What is wanted is an exact restatement of the lines from the one with "What USD Python" through the one with "RNG = np.random.default_rng(7)", both included, and of no other lines.

[Material provided]:
——

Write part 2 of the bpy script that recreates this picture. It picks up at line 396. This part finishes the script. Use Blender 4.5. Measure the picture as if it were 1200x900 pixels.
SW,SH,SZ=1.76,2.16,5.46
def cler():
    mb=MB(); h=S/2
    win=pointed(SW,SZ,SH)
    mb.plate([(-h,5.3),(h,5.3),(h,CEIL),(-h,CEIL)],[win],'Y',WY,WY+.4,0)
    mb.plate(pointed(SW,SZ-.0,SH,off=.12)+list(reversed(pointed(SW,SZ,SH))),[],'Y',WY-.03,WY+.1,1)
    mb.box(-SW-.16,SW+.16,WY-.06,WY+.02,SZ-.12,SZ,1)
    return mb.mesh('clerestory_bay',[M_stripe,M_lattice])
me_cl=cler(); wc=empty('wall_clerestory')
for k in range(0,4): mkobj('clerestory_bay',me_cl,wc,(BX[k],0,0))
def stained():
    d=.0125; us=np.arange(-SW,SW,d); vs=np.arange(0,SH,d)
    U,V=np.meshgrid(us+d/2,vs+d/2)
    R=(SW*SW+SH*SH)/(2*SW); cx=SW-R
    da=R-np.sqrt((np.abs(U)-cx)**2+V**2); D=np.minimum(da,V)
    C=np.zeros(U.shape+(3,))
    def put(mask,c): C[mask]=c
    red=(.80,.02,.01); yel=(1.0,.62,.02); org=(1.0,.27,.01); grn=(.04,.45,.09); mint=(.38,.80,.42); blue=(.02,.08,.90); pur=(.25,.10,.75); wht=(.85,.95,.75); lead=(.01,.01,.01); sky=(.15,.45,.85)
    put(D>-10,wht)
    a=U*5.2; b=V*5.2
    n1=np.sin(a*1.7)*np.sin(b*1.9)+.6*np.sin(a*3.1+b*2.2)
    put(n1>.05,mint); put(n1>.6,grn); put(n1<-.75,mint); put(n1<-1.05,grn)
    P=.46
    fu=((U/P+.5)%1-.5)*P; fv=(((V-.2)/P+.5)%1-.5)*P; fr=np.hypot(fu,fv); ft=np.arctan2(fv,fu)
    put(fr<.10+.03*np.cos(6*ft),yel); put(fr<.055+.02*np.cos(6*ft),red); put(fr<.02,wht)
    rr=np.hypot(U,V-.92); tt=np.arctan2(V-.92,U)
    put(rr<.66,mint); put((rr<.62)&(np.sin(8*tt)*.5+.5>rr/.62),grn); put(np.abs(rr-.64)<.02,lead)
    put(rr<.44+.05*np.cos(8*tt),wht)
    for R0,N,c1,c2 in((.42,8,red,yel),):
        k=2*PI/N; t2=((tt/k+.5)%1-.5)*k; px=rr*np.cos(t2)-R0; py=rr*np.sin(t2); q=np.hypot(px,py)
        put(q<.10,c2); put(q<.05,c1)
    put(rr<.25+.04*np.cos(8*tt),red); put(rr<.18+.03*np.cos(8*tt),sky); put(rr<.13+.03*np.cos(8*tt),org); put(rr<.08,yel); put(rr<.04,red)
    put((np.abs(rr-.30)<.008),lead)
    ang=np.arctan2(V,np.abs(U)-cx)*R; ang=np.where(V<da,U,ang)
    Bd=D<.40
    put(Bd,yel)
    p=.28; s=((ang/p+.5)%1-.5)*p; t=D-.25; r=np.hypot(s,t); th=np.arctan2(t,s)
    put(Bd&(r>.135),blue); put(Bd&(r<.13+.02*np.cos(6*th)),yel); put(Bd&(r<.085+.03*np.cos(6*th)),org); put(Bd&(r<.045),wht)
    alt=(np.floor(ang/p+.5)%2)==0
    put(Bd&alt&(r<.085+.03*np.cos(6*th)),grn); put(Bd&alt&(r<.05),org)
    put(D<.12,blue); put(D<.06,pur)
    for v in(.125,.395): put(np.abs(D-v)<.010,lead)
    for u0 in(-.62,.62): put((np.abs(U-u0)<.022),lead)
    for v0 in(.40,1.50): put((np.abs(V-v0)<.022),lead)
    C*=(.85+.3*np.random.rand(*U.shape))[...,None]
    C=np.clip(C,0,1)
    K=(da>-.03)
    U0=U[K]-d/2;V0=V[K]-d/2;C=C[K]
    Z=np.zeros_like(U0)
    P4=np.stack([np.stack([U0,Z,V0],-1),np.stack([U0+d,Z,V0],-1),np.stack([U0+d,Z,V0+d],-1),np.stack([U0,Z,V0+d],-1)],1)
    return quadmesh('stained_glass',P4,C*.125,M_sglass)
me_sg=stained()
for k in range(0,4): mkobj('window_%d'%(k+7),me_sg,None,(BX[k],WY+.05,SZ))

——

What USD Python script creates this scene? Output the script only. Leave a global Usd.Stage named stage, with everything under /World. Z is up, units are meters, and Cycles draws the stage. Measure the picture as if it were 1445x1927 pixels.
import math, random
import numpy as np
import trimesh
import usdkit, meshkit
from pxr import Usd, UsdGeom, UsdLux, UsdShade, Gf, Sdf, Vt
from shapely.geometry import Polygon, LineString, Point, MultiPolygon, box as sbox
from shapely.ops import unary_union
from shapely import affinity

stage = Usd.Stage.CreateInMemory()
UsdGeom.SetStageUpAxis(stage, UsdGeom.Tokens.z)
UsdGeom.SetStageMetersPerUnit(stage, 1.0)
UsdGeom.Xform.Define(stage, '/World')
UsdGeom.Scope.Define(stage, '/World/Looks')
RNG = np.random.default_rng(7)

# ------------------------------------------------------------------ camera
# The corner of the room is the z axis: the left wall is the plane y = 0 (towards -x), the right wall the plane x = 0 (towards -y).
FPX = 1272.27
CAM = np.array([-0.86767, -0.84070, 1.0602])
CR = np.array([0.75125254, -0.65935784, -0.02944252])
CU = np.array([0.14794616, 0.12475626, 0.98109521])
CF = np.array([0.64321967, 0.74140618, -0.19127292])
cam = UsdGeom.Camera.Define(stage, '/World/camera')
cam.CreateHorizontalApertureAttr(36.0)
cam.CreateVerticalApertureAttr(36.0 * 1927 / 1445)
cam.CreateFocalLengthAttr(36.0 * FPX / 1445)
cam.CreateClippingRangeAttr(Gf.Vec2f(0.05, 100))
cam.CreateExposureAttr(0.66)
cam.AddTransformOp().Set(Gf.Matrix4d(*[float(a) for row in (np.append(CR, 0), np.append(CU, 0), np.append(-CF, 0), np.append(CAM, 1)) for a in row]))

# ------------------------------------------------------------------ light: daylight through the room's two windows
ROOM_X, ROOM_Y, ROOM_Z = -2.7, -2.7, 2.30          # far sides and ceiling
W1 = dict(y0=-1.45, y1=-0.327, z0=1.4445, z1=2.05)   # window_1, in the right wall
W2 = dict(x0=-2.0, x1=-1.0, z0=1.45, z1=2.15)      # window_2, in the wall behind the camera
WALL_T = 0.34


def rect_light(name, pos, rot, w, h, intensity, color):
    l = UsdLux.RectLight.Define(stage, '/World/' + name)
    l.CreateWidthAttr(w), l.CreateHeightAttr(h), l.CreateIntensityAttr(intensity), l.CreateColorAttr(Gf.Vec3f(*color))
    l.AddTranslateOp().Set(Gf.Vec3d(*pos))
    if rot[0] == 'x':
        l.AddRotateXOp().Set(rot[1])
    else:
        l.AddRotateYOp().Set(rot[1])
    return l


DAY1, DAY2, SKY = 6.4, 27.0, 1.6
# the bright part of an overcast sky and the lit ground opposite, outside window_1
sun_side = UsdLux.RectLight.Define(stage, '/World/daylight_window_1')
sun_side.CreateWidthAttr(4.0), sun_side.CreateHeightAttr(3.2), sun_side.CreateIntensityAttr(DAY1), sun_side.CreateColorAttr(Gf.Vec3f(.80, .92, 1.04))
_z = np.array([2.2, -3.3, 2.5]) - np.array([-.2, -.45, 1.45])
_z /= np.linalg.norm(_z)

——

[Completed task]:
What USD Python script creates this scene? Output the script only. Leave a global Usd.Stage named stage, with everything under /World. Z is up, units are meters, and Cycles draws the stage. Measure the picture as if it were 1445x1927 pixels.
import math, random
import numpy as np
import trimesh
import usdkit, meshkit
from pxr import Usd, UsdGeom, UsdLux, UsdShade, Gf, Sdf, Vt
from shapely.geometry import Polygon, LineString, Point, MultiPolygon, box as sbox
from shapely.ops import unary_union
from shapely import affinity

stage = Usd.Stage.CreateInMemory()
UsdGeom.SetStageUpAxis(stage, UsdGeom.Tokens.z)
UsdGeom.SetStageMetersPerUnit(stage, 1.0)
UsdGeom.Xform.Define(stage, '/World')
UsdGeom.Scope.Define(stage, '/World/Looks')
RNG = np.random.default_rng(7)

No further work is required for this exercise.